6100 sayılı HMK 355 maddesi gereğince istinafa başvuranın sıfatı, istinaf konusu yapılan nedenler ve kamu düzeni ile sınırlı olarak yapılan inceleme sonucunda, istinafa konu kararda dosya kapsamına, yasa ve usule aykırılık bulunmadığı gibi kamu düzenine aykırılık da görülmediğinden, davacı vekilinin istinaf başvurusunun HMK 353/1-b.1 maddesi uyarınca esastan reddine karar vermek gerekmekle aşağıdaki şekilde hüküm kurulmuştur.

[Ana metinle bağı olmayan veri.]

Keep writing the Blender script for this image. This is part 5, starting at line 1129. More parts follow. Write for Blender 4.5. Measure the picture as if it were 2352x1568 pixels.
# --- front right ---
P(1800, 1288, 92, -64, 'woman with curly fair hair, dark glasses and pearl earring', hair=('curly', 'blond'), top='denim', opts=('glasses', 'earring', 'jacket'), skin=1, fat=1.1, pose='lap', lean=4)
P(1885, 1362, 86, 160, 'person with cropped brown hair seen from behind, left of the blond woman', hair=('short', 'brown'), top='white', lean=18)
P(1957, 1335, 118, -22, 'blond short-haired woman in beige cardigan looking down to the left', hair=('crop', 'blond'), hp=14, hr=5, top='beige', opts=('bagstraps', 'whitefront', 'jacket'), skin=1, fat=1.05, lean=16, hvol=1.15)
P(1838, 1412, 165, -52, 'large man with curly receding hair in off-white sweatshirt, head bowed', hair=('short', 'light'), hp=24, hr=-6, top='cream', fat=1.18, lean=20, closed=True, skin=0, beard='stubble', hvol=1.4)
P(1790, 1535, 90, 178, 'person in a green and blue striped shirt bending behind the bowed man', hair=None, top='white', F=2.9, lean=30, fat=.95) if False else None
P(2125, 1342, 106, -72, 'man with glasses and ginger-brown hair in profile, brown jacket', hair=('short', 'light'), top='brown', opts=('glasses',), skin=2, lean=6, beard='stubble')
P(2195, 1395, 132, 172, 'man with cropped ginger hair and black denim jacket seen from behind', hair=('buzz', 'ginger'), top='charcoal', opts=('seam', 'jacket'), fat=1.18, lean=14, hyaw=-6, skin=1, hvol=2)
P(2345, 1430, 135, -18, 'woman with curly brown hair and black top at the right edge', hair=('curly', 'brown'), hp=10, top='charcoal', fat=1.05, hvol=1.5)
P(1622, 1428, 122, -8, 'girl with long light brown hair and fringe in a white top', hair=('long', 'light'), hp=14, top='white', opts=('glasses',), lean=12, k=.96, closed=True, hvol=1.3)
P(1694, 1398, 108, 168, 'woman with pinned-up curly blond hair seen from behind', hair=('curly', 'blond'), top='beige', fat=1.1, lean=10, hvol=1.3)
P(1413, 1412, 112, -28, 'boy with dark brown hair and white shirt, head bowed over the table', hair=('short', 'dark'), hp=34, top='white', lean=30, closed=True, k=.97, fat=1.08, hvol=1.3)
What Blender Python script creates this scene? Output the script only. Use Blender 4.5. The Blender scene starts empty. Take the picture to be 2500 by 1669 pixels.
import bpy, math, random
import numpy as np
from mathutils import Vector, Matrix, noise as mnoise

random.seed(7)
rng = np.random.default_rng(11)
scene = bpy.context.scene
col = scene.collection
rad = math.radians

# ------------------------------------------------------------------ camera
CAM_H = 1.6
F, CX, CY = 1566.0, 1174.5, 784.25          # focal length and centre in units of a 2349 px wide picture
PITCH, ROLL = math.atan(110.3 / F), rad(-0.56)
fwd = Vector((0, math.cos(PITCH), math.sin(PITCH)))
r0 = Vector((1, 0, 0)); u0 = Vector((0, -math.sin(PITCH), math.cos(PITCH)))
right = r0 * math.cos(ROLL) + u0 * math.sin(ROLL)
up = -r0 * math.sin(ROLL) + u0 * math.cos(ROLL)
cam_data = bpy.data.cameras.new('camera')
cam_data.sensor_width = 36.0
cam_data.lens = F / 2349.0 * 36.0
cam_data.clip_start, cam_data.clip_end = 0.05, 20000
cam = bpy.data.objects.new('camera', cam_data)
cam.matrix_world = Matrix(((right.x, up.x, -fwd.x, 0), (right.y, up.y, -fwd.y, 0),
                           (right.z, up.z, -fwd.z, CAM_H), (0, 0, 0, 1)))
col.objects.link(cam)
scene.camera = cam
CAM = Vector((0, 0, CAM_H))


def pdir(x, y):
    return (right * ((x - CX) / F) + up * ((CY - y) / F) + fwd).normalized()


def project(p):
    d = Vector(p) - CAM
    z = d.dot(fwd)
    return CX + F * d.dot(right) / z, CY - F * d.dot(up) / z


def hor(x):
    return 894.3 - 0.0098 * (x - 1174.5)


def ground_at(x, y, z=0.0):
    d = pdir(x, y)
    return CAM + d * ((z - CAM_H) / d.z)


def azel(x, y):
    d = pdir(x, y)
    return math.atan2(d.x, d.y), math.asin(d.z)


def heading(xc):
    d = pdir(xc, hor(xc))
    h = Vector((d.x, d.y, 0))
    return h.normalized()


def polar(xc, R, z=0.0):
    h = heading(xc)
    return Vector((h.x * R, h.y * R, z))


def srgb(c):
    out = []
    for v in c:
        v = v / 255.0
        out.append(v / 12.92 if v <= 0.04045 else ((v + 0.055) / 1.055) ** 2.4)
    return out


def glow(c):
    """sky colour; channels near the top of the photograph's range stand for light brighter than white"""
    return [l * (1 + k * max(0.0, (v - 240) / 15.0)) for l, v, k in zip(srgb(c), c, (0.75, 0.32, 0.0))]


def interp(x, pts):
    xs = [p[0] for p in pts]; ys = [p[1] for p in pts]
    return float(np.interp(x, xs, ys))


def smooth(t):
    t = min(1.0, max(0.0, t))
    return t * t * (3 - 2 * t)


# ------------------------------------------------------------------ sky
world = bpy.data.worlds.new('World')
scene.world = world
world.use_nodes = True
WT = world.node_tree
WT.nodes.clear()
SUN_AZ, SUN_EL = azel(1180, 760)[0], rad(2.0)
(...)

HÜKÜM: Yukarıda açıklanan nedenlerle;
1-Balıkesir Asliye Ticaret Mahkemesi’ nin 21/12/2021 tarih ve 2021/1289 – 2021/269 sayılı kararının usul ve esas yönünden hukuka uygun olduğu anlaşıldığından HMK 353/1-b-1 hükmü gereğince davacı vekilinin istinaf kanun yolu başvurusunun ESASTAN REDDİNE,
2-Harç peşin alındığından yeniden alınmasına yer olmadığına,
3-İstinaf yargılama giderinin davacı üzerinde bırakılmasına,
4-İstinaf yargılaması sırasında duruşma açılmadığından vekalet ücreti takdirine yer olmadığına,
5-Karar tebliği ve harç iade işlemlerinin İlk Derece Mahkemesi tarafından yapılmasına,
Dair, duruşma açılmadan dosya üzerinde yapılan inceleme sonunda 6100 sayılı HMK’nun 362/1-a. hükmü uyarınca kesin olmak üzere 19/04/2022 tarihinde oy birliği ile karar verildi.